Desde entonces, se ha repetido con frecuencia el milagro de la música adecuada en el momento adecuado: The Headmaster Ritual un viernes por la tarde en el bar del instituto, la banda sonora de Amarcord en aquel cine de barrio mientras acercabas tu mano a la suya, el Rhythm is a Dancer de Snap! en el viaje de estudios a Mallorca, el primer concierto... el primer festival. Canción a canción, se va construyendo la partitura, repleta de canciones maravillosas y canciones horribles; música que cumplió su propósito y quedó por siempre archivada en alguna carpeta polvorienta a la que volvemos con nostalgia, en ocasiones para compartir, acaso para poblar nuestra soledad. I don't want to leave her now, you know I believe and how.

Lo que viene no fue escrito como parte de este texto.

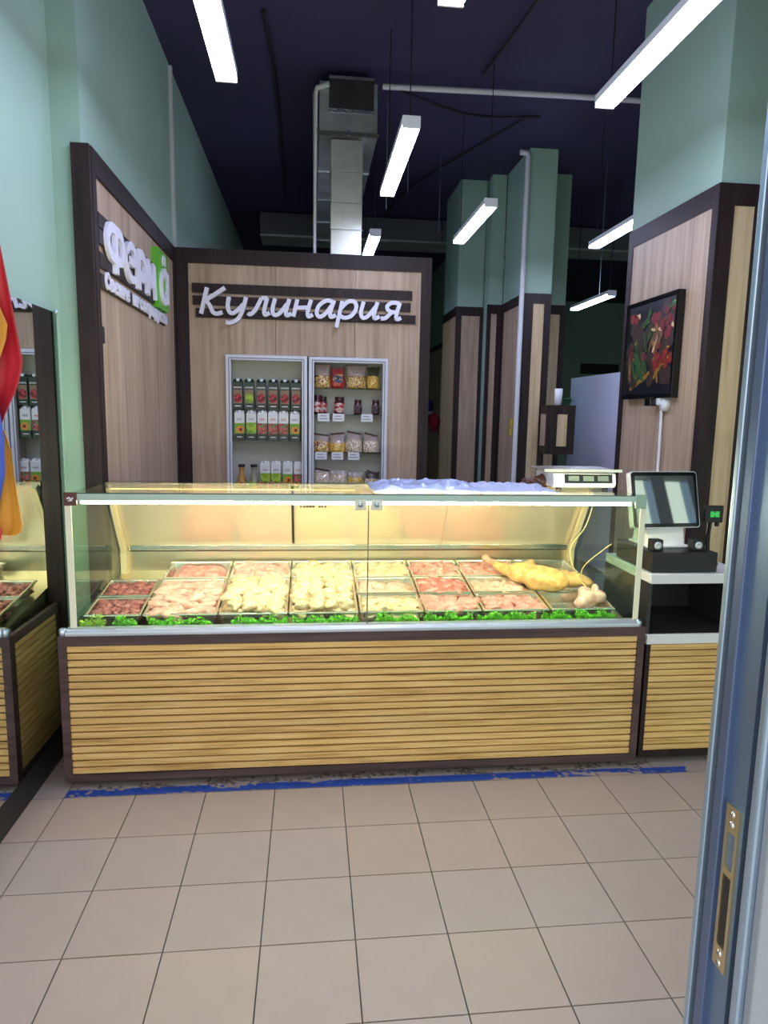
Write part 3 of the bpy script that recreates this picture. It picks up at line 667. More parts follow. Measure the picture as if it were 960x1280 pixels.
for pts in ([(2.50, .45, 1.28), (2.46, .45, 1.12), (2.37, .42, 1.0), (2.40, .38, .87), (2.45, .30, .80)], [(2.53, .30, 1.05), (2.46, .33, .98), (2.42, .36, .92), (2.41, .37, .86)], [(.075, .62, 1.27), (.072, .75, 1.05), (.09, .84, .93), (.085, .83, .82)], [(2.535, .84, .95), (2.53, .80, .88), (2.50, .78, .81)]):
    MB().tube(smooth_pts(pts, 6), .0028, 6).build('wire', WIRE, dc)

# trays --------------------------------------------------------------
SL = math.atan(.10/.70)
def on_deck(x, s, h):      # s metres along the slope from the front of the trays
    return Vector((x, .172+s*math.cos(SL)-h*math.sin(SL), .704+s*math.sin(SL)+h*math.cos(SL)))
TRAYH = .058
def tray(x0, x1, s0, s1, label):
    t = thing('steel_tray', label, 'tray', on_deck((x0+x1)/2, (s0+s1)/2, .001), 'steel trays in the display case')
    t.rotation_euler.x = SL
    a, b = (x1-x0)/2-.003, (s1-s0)/2-.003; r = .014; k = .012; h = TRAYH
    O = [(-a, -b), (a, -b), (a, b), (-a, b)]
    m = MB()
    def ring(da, z): return [(sx*(a-da), sy*(b-da), z) for sx, sy in ((-1, -1), (1, -1), (1, 1), (-1, 1))]
    rings = [ring(0, h-.006), ring(0, h), ring(r, h), ring(r+k, .004), ]
    vs = [p for g in rings for p in g]; fs = []
    for i in range(3):
        for q in range(4): fs.append((i*4+q, i*4+(q+1) % 4, (i+1)*4+(q+1) % 4, (i+1)*4+q))
    fs.append((12, 13, 14, 15)); m.add(vs, fs)
    rings = [ring(r*.6, h-.006), ring(r+k-.004, 0)]; vs = [p for g in rings for p in g]; fs = [(q, (q+1) % 4, 4+(q+1) % 4, 4+q) for q in range(4)]+[(7, 6, 5, 4)]
    m.add(vs, fs)
    m.build('pan', STEEL, t, .004, 2, local=True)
    return (x0, x1, s0, s1)
PINK = meat('pale_pink_chicken', (216, 156, 142), (230, 178, 162), (240, 202, 188))
CREAMM = meat('cream_chicken', (218, 184, 140), (232, 204, 164), (242, 220, 188))
REDM = meat('red_meat', (170, 80, 76), (202, 116, 108), (226, 160, 150))
DARKM = meat('dark_offal', (122, 54, 54), (160, 88, 84), (198, 134, 126))
ROSE = meat('rose_meat', (202, 122, 114), (220, 152, 142), (236, 188, 178))
YELS = meat('yellow_chicken_skin', (214, 164, 96), (230, 186, 112), (238, 204, 142))
WAX = meat('waxy_pale_meat', (214, 160, 140), (228, 186, 166), (238, 210, 194))
lump = {}
def lumps(m_, rad, name):
    key = (m_.name, rad)
    if key not in lump:
        lump[key] = []
        for s in range(4):
            me = MB().ico((0, 0, 0), rad, (0, 0, 0), 3, .5, s*2.3+len(lump)).mesh(name); me.materials.append(m_); lump[key].append(me)
    return lump[key]
def fill(tr, name, label, m_, rad, nx, ny, group, lift=.0, layers=1, cat='meat'):
    x0, x1, s0, s1 = tr
    for L in range(layers):
        nX, nY = max(1, nx-L), max(1, ny-L)
        for i in range(nX):
            for j in range(nY):
                x = x0+.028+(x1-x0-.056)*(i+.5)/nX+R.uniform(-.012, .012); s = s0+.028+(s1-s0-.056)*(j+.5)/nY+R.uniform(-.012, .012)
                o = bpy.data.objects.new(name, R.choice(lumps(m_, rad, name))); COL.objects.link(o)
                o.location = on_deck(x, s, .006+rad[2]*.9+L*rad[2]*1.3+lift); o.rotation_euler = (SL+R.uniform(-.25, .25), R.uniform(-.25, .25), R.uniform(-.9, .9)+(math.pi if R.random() < .5 else 0))
                k = R.uniform(.88, 1.2); o.scale = (k, k, k); tag(o, label, cat, group)
def heap(tr, name, label, m_, hgt, cat='meat'):
    x0, x1, s0, s1 = tr; nx, ny = 30, 20; m = MB(); vs = []
    for j in range(ny+1):
        for i in range(nx+1):
            u, v = i/nx, j/ny; x = x0+.026+(x1-x0-.052)*u; s = s0+.026+(s1-s0-.052)*v
            e = min(1, 6*min(u, 1-u, v, 1-v)); h = .006+hgt*(.55+.45*e)*e**.4+.007*noise.noise(Vector((x*70, s*70, 1)))*e
            vs.append(on_deck(x, s, max(.005, h)))
    m.add(vs, [(j*(nx+1)+i, j*(nx+1)+i+1, (j+1)*(nx+1)+i+1, (j+1)*(nx+1)+i) for j in range(ny) for i in range(nx)], True)
    n0 = len(vs); ed = [i for i in range(nx+1)]+[j*(nx+1)+nx for j in range(1, ny+1)]+[ny*(nx+1)+i for i in range(nx-1, -1, -1)]+[j*(nx+1) for j in range(ny-1, 0, -1)]
    m.add([vs[i]-Vector((0, 0, .004)) for i in ed], [tuple(range(len(ed)))])
    o = m.build(name, m_); tag(o, label, cat, kind='stuff')
B = [.055, .307, .64, .955, 1.28, 1.585, 1.86, 2.19, 2.515]
T = lambda c, s0, s1, lb: tray(B[c], B[c+1], s0, s1, lb)
F1, F2 = .43, .68
t = T(0, 0, .21, 'front steel tray of dark diced meat at the mirror end'); fill(t, 'diced_meat', 'dark diced meat piece in the front tray at the mirror end', DARKM, (.026, .024, .016), 6, 5, 'dark diced meat at the mirror end', 0, 2)
t = T(0, .215, .43, 'second steel tray of dark diced meat at the mirror end'); fill(t, 'diced_meat', 'dark diced meat piece in the second tray at the mirror end', DARKM, (.026, .024, .015), 6, 5, 'dark diced meat behind the front tray', 0, 2)
t = T(1, 0, F1, 'large steel tray of pale pink chicken fillets'); fill(t, 'chicken_fillet', 'pale pink chicken fillet in the large front tray', PINK, (.052, .058, .024), 4, 5, 'pale pink chicken fillets', .008)
t = T(1, F1+.005, F2, 'rear steel tray of shredded pink meat'); heap(t, 'shredded_meat', 'shredded pink meat heaped in the rear tray', ROSE, .05)
t = T(2, 0, F1, 'large steel tray of cream chicken pieces left of centre'); fill(t, 'chicken_piece', 'cream chicken piece in the large tray left of centre', CREAMM, (.040, .044, .026), 5, 6, 'cream chicken pieces left of centre', .004, 2)
t = T(2, F1+.005, F2, 'rear steel tray of peach coloured chicken pieces'); fill(t, 'chicken_piece', 'peach coloured chicken piece in the rear tray', PINK, (.042, .04, .024), 5, 4, 'peach coloured chicken pieces', .008)
t = T(3, 0, F1, 'large steel tray of cream chicken pieces beside the glass joint'); fill(t, 'chicken_piece', 'cream chicken piece in the tray beside the glass joint', CREAMM, (.038, .044, .026), 5, 6, 'cream chicken pieces beside the joint', .004, 2)
t = T(3, F1+.005, F2, 'rear steel tray of yellowish chicken beside the glass joint'); fill(t, 'chicken_piece', 'yellowish chicken piece in the rear tray left of the glass joint', CREAMM, (.042, .04, .024), 5, 4, 'yellowish chicken pieces at the back', .008)
t = T(4, 0, .21, 'front steel tray of cream fillets right of the glass joint'); fill(t, 'chicken_fillet', 'cream chicken fillet in the front tray right of the glass joint', CREAMM, (.05, .06, .022), 4, 2, 'cream fillets right of the joint', .002)
t = T(4, .215, F1, 'middle steel tray of pale fillets right of the glass joint'); fill(t, 'chicken_fillet', 'pale chicken fillet in the middle tray right of the glass joint', WAX, (.05, .06, .02), 4, 2, 'pale fillets right of the joint', .0)
t = T(4, F1+.005, F2, 'rear steel tray of yellowish chicken right of the glass joint'); fill(t, 'chicken_piece', 'yellowish chicken piece in the rear tray right of the glass joint', CREAMM, (.042, .04, .024), 4, 4, 'yellowish chicken right of the joint', .008)
t = T(5, 0, .21, 'front steel tray of red fillets'); fill(t, 'meat_fillet', 'long red fillet in the front tray', ROSE, (.062, .055, .024), 3, 2, 'long red fillets', .006)
t = T(5, .215, F1, 'middle steel tray of red meat pieces'); fill(t, 'meat_piece', 'red meat piece in the middle tray', REDM, (.045, .045, .026), 4, 3, 'red meat pieces', .008)
t = T(5, F1+.005, F2, 'rear steel tray of pink meat pieces'); fill(t, 'meat_piece', 'pink meat piece in the rear tray', ROSE, (.045, .045, .026), 4, 3, 'pink meat pieces at the back', .01)
t = T(6, 0, .21, 'front steel tray of pink drumstick meat'); fill(t, 'drumstick', 'pink drumstick in the front tray', ROSE, (.042, .06, .024), 4, 2, 'pink drumsticks', .004)
t = T(6, .215, F1, 'middle steel tray of pale wings'); fill(t, 'chicken_wing', 'pale chicken wing in the middle tray', WAX, (.034, .055, .02), 5, 3, 'pale chicken wings', .004)
t = T(6, F1+.005, F2, 'rear steel tray of rosy meat beside the chicken'); fill(t, 'meat_piece', 'rosy meat piece in the rear tray beside the chicken', ROSE, (.045, .045, .024), 5, 3, 'rosy meat pieces beside the chicken', .008)
T(7, 0, .21, 'nearly empty front steel tray at the scale end'); T(7, .215, F2, 'large steel tray under the whole chicken')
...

¿Qué lugar ocupa la música en tu vida? ¿Con qué melodía comenzó todo? Acaso lo has olvidado. ¿Con qué canción ha de terminar? ¿Eres de los que se acercan al escenario o de los que prefieren contemplarlo todo cómodamente desde la distancia? ¿Hay alguien a tu lado compartiendo ese momento o estás solo? ¿A qué tribu musical perteneces? Ante algunas canciones uno se pregunta: ¿Quién las escuchará? Y ante ciertas personas: ¿Qué escucharán?… y al final, canciones y personas se encuentran. Los festivales nos lo ponen fácil, varios días de encuentros entre todo tipo de músicas y públicos. A lo largo del año, depositamos toda nuestra esperanza en que los programadores de emociones vuelvan a acertar y en que, durante esos pocos días, los que suben al escenario sean capaces de convertir las ondas sonoras en sentimiento puro. You're asking me will my love grow, I don't know, oh I don't know.

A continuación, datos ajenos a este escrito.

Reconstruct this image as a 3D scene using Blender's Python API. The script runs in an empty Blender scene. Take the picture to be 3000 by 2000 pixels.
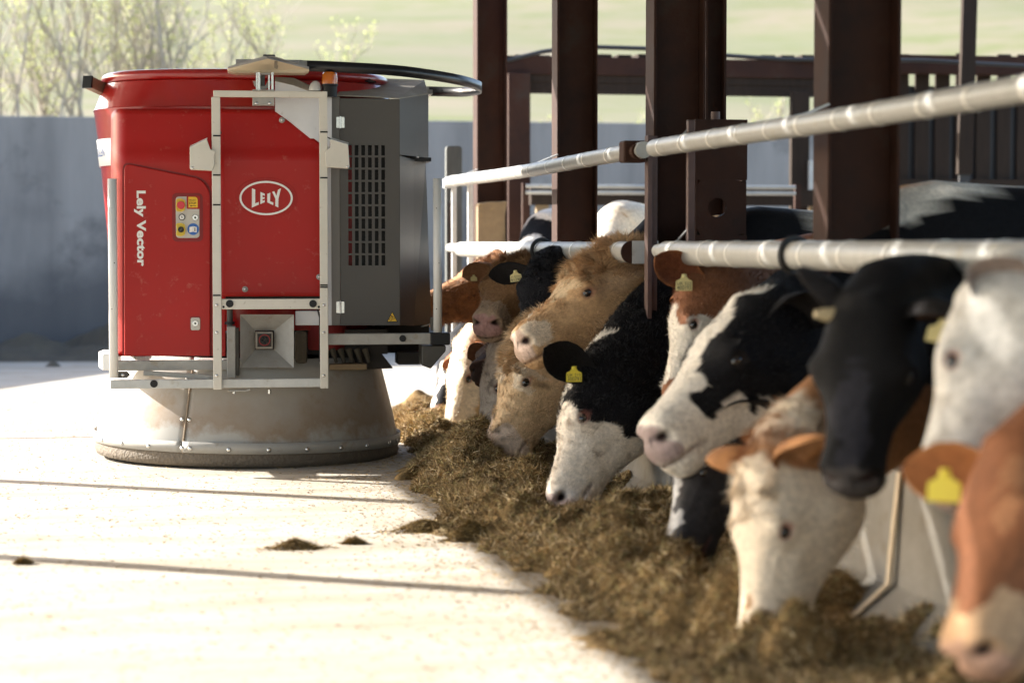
import bpy, math, random
import numpy as np
from mathutils import Vector, Matrix

rng = np.random.default_rng(7)
random.seed(7)
R = math.radians
SC = bpy.context.scene
COL = SC.collection

# ---------------------------------------------------------------- camera
FPX = 6230.0                                   # focal length in 3000-px-wide photo pixels
CAM = np.array([0.0, 0.0, 1.43])
PITCH = math.atan(290.0 / FPX)
YAW = math.atan(1250.0 / FPX * math.cos(PITCH))
cam_d = bpy.data.cameras.new('camera')
cam = bpy.data.objects.new('camera', cam_d)
COL.objects.link(cam)
cam.location = CAM
cam.rotation_euler = (math.pi / 2 - PITCH, 0, -YAW)
cam_d.sensor_width = 36.0
cam_d.lens = FPX / 3000 * 36.0
cam_d.clip_start, cam_d.clip_end = 0.1, 3000
cam_d.dof.use_dof = True
cam_d.dof.focus_distance = 13.1
cam_d.dof.aperture_fstop = 1.4
cam_d.dof.aperture_blades = 9
SC.camera = cam

# ---------------------------------------------------------------- sky, sun, exposure
SUN_AZ, SUN_EL = R(-56.0), R(27.0)             # azimuth from +Y, negative = towards -X
S_DIR = Vector((math.sin(SUN_AZ) * math.cos(SUN_EL), math.cos(SUN_AZ) * math.cos(SUN_EL), math.sin(SUN_EL)))
W = bpy.data.worlds.new('World')
SC.world = W
W.use_nodes = True
wn = W.node_tree
bg = wn.nodes['Background']
sky = wn.nodes.new('ShaderNodeTexSky')
sky.sky_type = 'NISHITA'
sky.sun_disc = False
sky.sun_elevation = SUN_EL
sky.sun_rotation = SUN_AZ
sky.air_density, sky.dust_density, sky.ozone_density = 1.0, 2.5, 1.0
wn.links.new(sky.outputs[0], bg.inputs[0])
bg.inputs[1].default_value = 0.15
sl = bpy.data.lights.new('sun', 'SUN')
sl.energy, sl.angle, sl.color = 5.0, R(0.5), (1.0, 0.955, 0.885)
sun = bpy.data.objects.new('sun', sl)
COL.objects.link(sun)
sun.rotation_euler = S_DIR.to_track_quat('Z', 'Y').to_euler()
SC.view_settings.view_transform = 'Standard'
SC.view_settings.look = 'None'
SC.view_settings.gamma = 1.0
SC.view_settings.use_curve_mapping = False
SC.view_settings.exposure = 2.0
SC.render.engine = 'CYCLES'
SC.cycles.use_denoising = True
SC.cycles.max_bounces = 8
SC.cycles.diffuse_bounces = 5
SC.cycles.glossy_bounces = 3
SC.cycles.transmission_bounces = 3
SC.cycles.caustics_reflective = False
SC.cycles.caustics_refractive = False

# ---------------------------------------------------------------- survey: photo measurement -> metres
FW = np.array([math.sin(YAW) * math.cos(PITCH), math.cos(YAW) * math.cos(PITCH), -math.sin(PITCH)])
RT = np.array([math.cos(YAW), -math.sin(YAW), 0.0])
UP = np.cross(RT, FW)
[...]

No son pocos los festivales que en este santo país hay y no es fácil navegar entre tanta y tan dispersa información. De ahí que todos los que en este sitio trabajamos nos hayamos propuesto dar cierto orden y concierto a esa vastísima maraña de nombres y sonidos; si en mayor o menor medida conseguimos encauzar, complementar y/o amplificar vuestra ilusión, habremos cumplido con creces la nuestra.